■ **REQUIRED WORK**: Beginning with the first line, set down every line through the one containing "-1.3295, M_cream, t6, .001)", exactly as it appears, but not the pictures.

■ **SUPPLIED MATERIAL**:
+---+

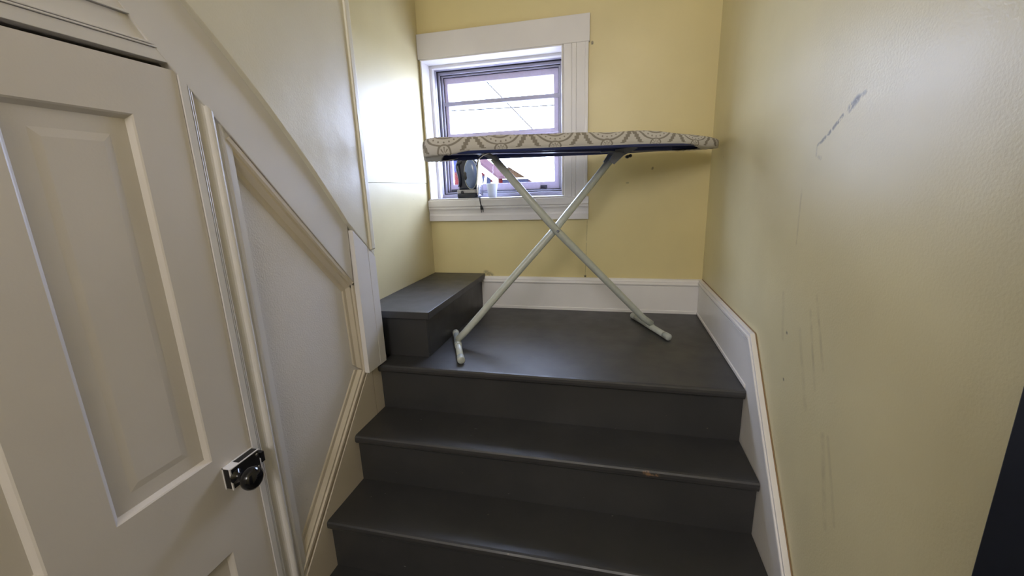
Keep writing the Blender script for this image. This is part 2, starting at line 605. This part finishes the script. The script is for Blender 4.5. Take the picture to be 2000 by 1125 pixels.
# head casing over the door
t3 = struct(empty('trim_3'), 'white head casing above the closet door, cut by the sloping board', 'trim')
pr('casing', [(-2.25, .925), (-1.459, .925), (-1.478, .947), (-2.25, .947)], 'x', -1.352, -1.3285, M_white, t3, .001)
pr('bead', [(-2.25, .9475), (-1.478, .9475), (-1.481, .951), (-2.25, .951)], 'x', -1.352, -1.326, M_white, t3, .001)
pr('bead', [(-2.25, .9525), (-1.482, .9525), (-1.485, .956), (-2.25, .956)], 'x', -1.352, -1.327, M_white, t3, .001)
pr('frieze', [(-2.25, .957), (-1.486, .957), (-1.515, .993), (-2.25, .993)], 'x', -1.352, -1.333, M_white, t3)
pr('bead', [(-2.25, .994), (-1.517, .994), (-1.521, .999), (-2.25, .999)], 'x', -1.352, -1.327, M_white, t3, .001)
pr('cap_board', [(-2.25, 1.0), (-1.522, 1.0), (-1.60, 1.09), (-2.25, 1.09)], 'x', -1.352, -1.330, M_white, t3)
# corner post, two boards
t4 = struct(empty('trim_4'), 'white two-board corner post at the top of the steps', 'trim')
pr('board', [(-.9345, .004), (-.8565, .004), (-.8565, .466), (-.9345, .534)], 'x', -1.352, -1.312, M_white, t4, .001)
pr('board', [(-.8545, .004), (-.812, .004), (-.812, .422), (-.8545, .464)], 'x', -1.352, -1.3115, M_white, t4, .001)
# narrow corner bead of the plaster edge
struct(box('trim_5', -1.352, -1.305, -.840, -.812, .452, CZ, M_wall_left, None, .005), 'narrow chipped corner bead beside the shiny yellow wall', 'trim')
# lower stringer along the steps
t6 = struct(empty('trim_6'), 'cream stepped skirting board at the left end of the treads', 'trim')
pr('board', [(-2.1, FZ), (-.892, FZ), (-.892, .002), (-.921, .002), (-1.334, -.4585), (-1.43, -.56), (-2.1, FZ + .05)], 'x', -1.352, -1.3285, M_cream, t6, .001)
pr('board', [(-.8895, FZ), (-.790, FZ), (-.790, .0), (-.8895, .0)], 'x', -1.352, -1.3295, M_cream, t6, .001)

# ------------------------------------------------------------------ closet door
d1 = struct(empty('door_1', (-1.35, -2.145, FZ)), 'cream four-panel closet door with a black rim lock', 'door')
DX0, DX1 = -1.368, -1.331


def D(o):
    o.parent = d1
    o.matrix_parent_inverse = Matrix.Translation((1.35, 2.145, -FZ))
    return o


ys = [(-2.145, -2.040), (-1.845, -1.745), (-1.549, -1.4470)]
for a, b in ys:
    D(box('stile', DX0, DX1, a, b, FZ + .01, .914, M_door))
for (a, b) in ((-2.040, -1.845), (-1.745, -1.549)):
    for z0, z1 in ((.816, .914), (-.185, .066), (FZ + .01, -.76)):
        D(box('rail', DX0, DX1, a, b, z0, z1, M_door, None))
    for z0, z1 in ((.066, .816), (-.76, -.185)):
        bm = bmesh.new()
        rings = []
        for ins, x in ((0, DX1), (.003, DX1 - .002), (.010, DX1 - .010), (.040, DX1 - .0105), (.054, DX1 - .0085)):
            rings.append([bm.verts.new((x, y, z)) for y, z in ((a + ins, z0 + ins), (b - ins, z0 + ins), (b - ins, z1 - ins), (a + ins, z1 - ins))])
        for r, q in zip(rings, rings[1:]):
            for k in range(4):
                bm.faces.new((r[k], r[(k + 1) % 4], q[(k + 1) % 4], q[k]))
        bm.faces.new(rings[-1])
        D(link('panel', bm, M_door))
# rim lock
lk = D(box('lock_case', -1.331, -1.309, -1.531, -1.4475, -.021, .033, M_lock, None, .0015))
bm = bmesh.new()
for e in ((-1.3105, -1.3078, -1.5315, -1.447, .0314, .0336), (-1.3115, -1.3080, -1.5322, -1.5292, -.0215, .0336), (-1.3312, -1.3285, -1.5325, -1.446, .0325, .0345), (-1.3312, -1.3285, -1.5325, -1.5305, -.022, .0345),
          (-1.330, -1.308, -1.4485, -1.4465, -.020, .006), (-1.3285, -1.3085, -1.5315, -1.505, .0325, .0338)):
    bx(bm, *e)
o = link('paint_edge', bm, M_white, lk)
bm = bmesh.new()
lathe(bm, (-1.309, -1.518, .008), (1, 0, 0), [(0, .017), (.004, .017), (.006, .009), (.024, .008), (.028, .014), (.032, .0215), (.039, .0265), (.047, .0275), (.055, .025), (.061, .018), (.0645, .009), (.0655, 0)], 32)
kb = link('door_knob', bm, M_knob, lk, 0, True)
D(box('keeper', -1.3275, -1.312, -1.4415, -1.430, -.012, .016, M_lock, None, .001))
bm = bmesh.new()
for y, z in ((-1.470, -.014), (-1.456, .022), (-1.456, -.012)):
    lathe(bm, (-1.3092, y, z), (1, 0, 0), [(0, .004), (.0015, .004), (.0025, .002)], 10)
link('screw', bm, M_chrome, lk)

# ------------------------------------------------------------------ stairs
T, R_, Y0 = .194, .19, -.8533
stairs = tag(empty('staircase', (-.67, -1.3, FZ)), 'dark charcoal painted wooden steps climbing to the landing', 'stairs')


def inv(o, par, loc):
    o.parent = par
    o.matrix_parent_inverse = Matrix.Translation(Vector(loc)).inverted()
    return o


SL = (-.67, -1.3, FZ)
XL, XR = -1.3280, -.0165


def nosing(name, x0, x1, yf, yb, z, th=.028):
    bm = bmesh.new()
    pts = [(yb, z - th), (yf + .006, z - th), (yf + .001, z - th + .006), (yf, z - th * .5), (yf + .001, z - .006), (yf + .005, z - .0015), (yf + .012, z), (yb, z)]
    prism(bm, pts, 'x', x0, x1)
    return link(name, bm, M_stair, None, .0)


inv(nosing('landing', XL, XR, Y0, -.001, 0.0, .030), stairs, SL)
for k in range(1, 4):
    inv(nosing('tread', XL, XR, Y0 - T * k, Y0 - T * (k - 1) + .021, -R_ * k, .030), stairs, SL)
for k in range(0, 5):
    y = Y0 - T * k + .020
    zb = max(-R_ * (k + 1), FZ)
    if k == 4:
        continue
    inv(box('riser', XL, XR, y, y + .018, zb, -R_ * k - .029, M_stair), stairs, SL)
# last tread + riser down to the hall floor
inv(nosing('tread', XL, XR, Y0 - T * 4, Y0 - T * 3 + .021, -R_ * 4, .030), stairs, SL)
inv(box('riser', XL, XR, Y0 - T * 4 + .02, Y0 - T * 4 + .038, FZ, -R_ * 4 - .029, M_stair), stairs, SL)
# boxed-in first step of the blocked upper flight
BL = (-1.29, -.39, 0.0)
bstep = tag(empty('box_step', BL), 'dark boxed step on the left of the landing below the window', 'step')
bm = bmesh.new()
pts = [(-1.4395, -.7708), (-1.1385, -.7708), (-1.1354, -.767), (-1.1354, -.002), (-1.4395, -.002)]
prism(bm, pts, 'z', .166, .196)
inv(link('tread', bm, M_stair, None, .004), bstep, BL)
inv(box('front_riser', -1.4395, -1.1555, -.7508, -.735, .001, .166, M_stair), bstep, BL)
inv(box('side_riser', -1.171, -1.1550, -.735, -.002, .001, .166, M_stair), bstep, BL)

# ------------------------------------------------------------------ baseboards
bpf = [(0, 0.0005), (-.017, .0005), (-.017, .014), (-.013, .017), (-.013, .142), (-.011, .144), (-.014, .147), (-.021, .150), (-.022, .155), (-.018, .160), (-.016, .163), (-.017, .167), (-.013, .175), (-.008, .180), (0, .181)]
bb = struct(pr('baseboard_back', [(y, z) for y, z in bpf], 'x', -1.1540, -.0005, M_base), 'white moulded baseboard below the yellow window wall', 'baseboard')
br = struct(empty('baseboard_right'), 'white baseboard and raking skirting board along the yellow right wall', 'baseboard')
outer = [(-.016, .183), (-.834, .190), (-.988, .016), (-1.26, -.282), (-1.86, -.94)]
pr('board', [(-.016, .175), (-.828, .182), (-.984, .006), (-1.256, -.290), (-1.85, -.948), (-.016, -.948)], 'x', -.0150, -.0008, M_base, br)


def offset(poly, d):
    out = []
    n = len(poly)
    for i, p in enumerate(poly):
        p = Vector(p)
        ns = []
        for a, b in ((i - 1, i), (i, i + 1)):
            if 0 <= a and b < n:
                t = (Vector(poly[b]) - Vector(poly[a])).normalized()
                ns.append(Vector((-t.y, t.x)))
        nn = sum(ns, Vector((0, 0))).normalized()
        out.append(p + nn * (d / max(nn.dot(ns[0]), .3)))
    return out


def band(name, d0, d1, x, mat, poly=outer, parent=br, bev=.001):
    a, b = offset(poly, d0), offset(poly, d1)
    bm = bmesh.new()
    q = []
    for i in range(len(a)):
        q.append([bm.verts.new((xx, pp.x, pp.y)) for xx, pp in ((-.0006, a[i]), (x, a[i]), (x, b[i]), (-.0006, b[i]))])
    for r, s in zip(q, q[1:]):
        for k in range(4):
            bm.faces.new((r[k], s[k], s[(k + 1) % 4], r[(k + 1) % 4]))
    bm.faces.new(q[0])
    bm.faces.new(q[-1][::-1])
    return link(name, bm, mat, parent, bev)


band('wood_edge', -.0015, .0025, -.0035, M_bare, bev=0)
band('cap_moulding', .001, .0075, -.0175, M_base)
band('cap_moulding', .0095, .025, -.0215, M_base, bev=.004)
band('cap_moulding', .0285, .0345, -.0185, M_base)
box('shoe_moulding', -.0185, -.0008, -.832, -.018, .0008, .015, M_base, br, .003)

# ------------------------------------------------------------------ window
w1 = struct(empty('window_1'), 'grey metal sash window with wide white casing above the landing', 'window')
WIN = w1
# casing: head, right side, sill boards
hd = box('head_casing', -1.4370, -.566, -.020, -.0002, 1.312, 1.430, M_white, WIN, .002)
bm = bmesh.new()
pts = [(-.692, -.0002), (-.692, -.012), (-.689, -.018), (-.684, -.020), (-.652, -.019), (-.650, -.017), (-.648, -.019), (-.630, -.019), (-.628, -.017), (-.626, -.0195), (-.588, -.0205), (-.586, -.022), (-.572, -.022), (-.572, -.0002)]
prism(bm, pts, 'z', .603, 1.3115)
link('side_casing', bm, M_white, WIN)
box('bead', -.7000, -.692, -.016, .004, .612, 1.312, M_white, WIN, .003)
bm = bmesh.new()
prof = [(-.0002, .4915), (-.022, .4915), (-.022, .519), (-.019, .523), (-.016, .530), (-.018, .545), (-.021, .553), (-.024, .556), (-.024, .561), (-.021, .564), (-.023, .567), (-.026, .570), (-.026, .600), (-.022, .605), (-.0002, .6055)]
prism(bm, prof, 'x', -1.4370, -.5650)
link('apron', bm, M_white, WIN)
box('sill', WX0 - .003, -.688, -.022, .1975, .6055, .6112, M_white, WIN, .002)
box('sill_plate', WX0 + .008, -.702, .006, .124, .6112, .6116, M_alu, WIN)
# jamb linings with stop beads
bm = bmesh.new()
bx(bm, WX0, WX0 + .003, -.004, .2, .6115, WZ1)
bx(bm, WX0, WX0 + .007, -.014, .012, .6115, WZ1)
bx(bm, WX0, WX0 + .018, .095, .125, .6115, WZ1)
link('jamb', bm, M_white, WIN, .002)
bm = bmesh.new()
bx(bm, WX1 - .003, WX1, .004, .2, .6115, WZ1)
bx(bm, WX1 - .018, WX1, .095, .125, .6115, WZ1)
link('jamb', bm, M_white, WIN, .002)
bm = bmesh.new()
bx(bm, WX0, WX1, .0, .2, WZ1 - .004, WZ1)
bx(bm, WX0, WX1, -.018, .008, WZ1 - .007, WZ1)
bx(bm, WX0, WX1, .09, .125, WZ1 - .018, WZ1)
link('head_jamb', bm, M_white, WIN, .002)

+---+

■ **EXERCISE RESULT**:
Keep writing the Blender script for this image. This is part 2, starting at line 605. This part finishes the script. The script is for Blender 4.5. Take the picture to be 2000 by 1125 pixels.
# head casing over the door
t3 = struct(empty('trim_3'), 'white head casing above the closet door, cut by the sloping board', 'trim')
pr('casing', [(-2.25, .925), (-1.459, .925), (-1.478, .947), (-2.25, .947)], 'x', -1.352, -1.3285, M_white, t3, .001)
pr('bead', [(-2.25, .9475), (-1.478, .9475), (-1.481, .951), (-2.25, .951)], 'x', -1.352, -1.326, M_white, t3, .001)
pr('bead', [(-2.25, .9525), (-1.482, .9525), (-1.485, .956), (-2.25, .956)], 'x', -1.352, -1.327, M_white, t3, .001)
pr('frieze', [(-2.25, .957), (-1.486, .957), (-1.515, .993), (-2.25, .993)], 'x', -1.352, -1.333, M_white, t3)
pr('bead', [(-2.25, .994), (-1.517, .994), (-1.521, .999), (-2.25, .999)], 'x', -1.352, -1.327, M_white, t3, .001)
pr('cap_board', [(-2.25, 1.0), (-1.522, 1.0), (-1.60, 1.09), (-2.25, 1.09)], 'x', -1.352, -1.330, M_white, t3)
# corner post, two boards
t4 = struct(empty('trim_4'), 'white two-board corner post at the top of the steps', 'trim')
pr('board', [(-.9345, .004), (-.8565, .004), (-.8565, .466), (-.9345, .534)], 'x', -1.352, -1.312, M_white, t4, .001)
pr('board', [(-.8545, .004), (-.812, .004), (-.812, .422), (-.8545, .464)], 'x', -1.352, -1.3115, M_white, t4, .001)
# narrow corner bead of the plaster edge
struct(box('trim_5', -1.352, -1.305, -.840, -.812, .452, CZ, M_wall_left, None, .005), 'narrow chipped corner bead beside the shiny yellow wall', 'trim')
# lower stringer along the steps
t6 = struct(empty('trim_6'), 'cream stepped skirting board at the left end of the treads', 'trim')
pr('board', [(-2.1, FZ), (-.892, FZ), (-.892, .002), (-.921, .002), (-1.334, -.4585), (-1.43, -.56), (-2.1, FZ + .05)], 'x', -1.352, -1.3285, M_cream, t6, .001)
pr('board', [(-.8895, FZ), (-.790, FZ), (-.790, .0), (-.8895, .0)], 'x', -1.352, -1.3295, M_cream, t6, .001)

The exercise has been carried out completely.